Por Gabriel Otero.
No es necesario tener dos dedos de frente para deducir que los Acuerdos de Paz fueron asesinados a puñaladas con la aprobación de la Ley de Amnistía, decretada el 22 de marzo de 1993 por la Asamblea Legislativa de El Salvador. La esperanza duró 429 días desde el 16 de enero de 1992.
Es de ingenuos pensar que el valor universal de la justicia era negociable y que el borrón y cuenta nueva no cobraría la factura más temprano que tarde, y que el basurero de la historia, certero y preciso, estaba destinado para los que se beneficiaron durante lustros con las esperanzas de los incautos.
Porque los líderes de los combatientes, los que manejaban las masas, los que se llenaban la boca de consignas incendiarias y levantaban el puño izquierdo, los que hoy se ufanan de ese gran logro y desean regresar el tiempo para seguramente hacer lo mismo, son los que traicionaron los anhelos de cambio.

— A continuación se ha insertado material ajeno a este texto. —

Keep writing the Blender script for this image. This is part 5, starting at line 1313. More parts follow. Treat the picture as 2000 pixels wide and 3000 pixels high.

Con su miedo y tibieza, en aras de la gobernabilidad, no caminaron hacia adelante, ni siquiera gatearon, y les tembló el pulso a la hora de reconocer sus crímenes y pedir perdón a la gente que los sufrió, y permitieron que el bando contrario se escondiese entre la niebla del júbilo por el arribo de la democracia y durante veintiséis años se turnaron para saquear los recursos del estado.
Y una vez más tuvieron que intervenir otros países para rectificar las estupideces y omisiones de la política criolla, y en 1999 la Corte Interamericana de Justicia solicitó reabrir el caso de la matanza de los jesuitas, y en 2023 en Estados Unidos capturaron a un militar que participó en la matanza de El Mozote.
Aunque hubo intentos tardíos para retomar el camino, la Ley de Amnistía fue derogada por la Corte Suprema de Justicia salvadoreña en 2016, la historia es memoria.
Porque los Acuerdos de Paz no solamente eran una licencia para que los que exguerrilleros montaran chupaderos y moteles de paso, ni tampoco para que decenas de parásitos se alimentaran de los proyectos de la Cultura de Paz, y hoy, generaciones después, muy pocos recuerdan que hubo una guerra, que, en términos reales, les fue ajena, y lo que está fresco son los abusos cometidos por ministros y diputados de antiguos regímenes.
Para los familiares de las víctimas de la guerra las heridas nunca cicatrizaron.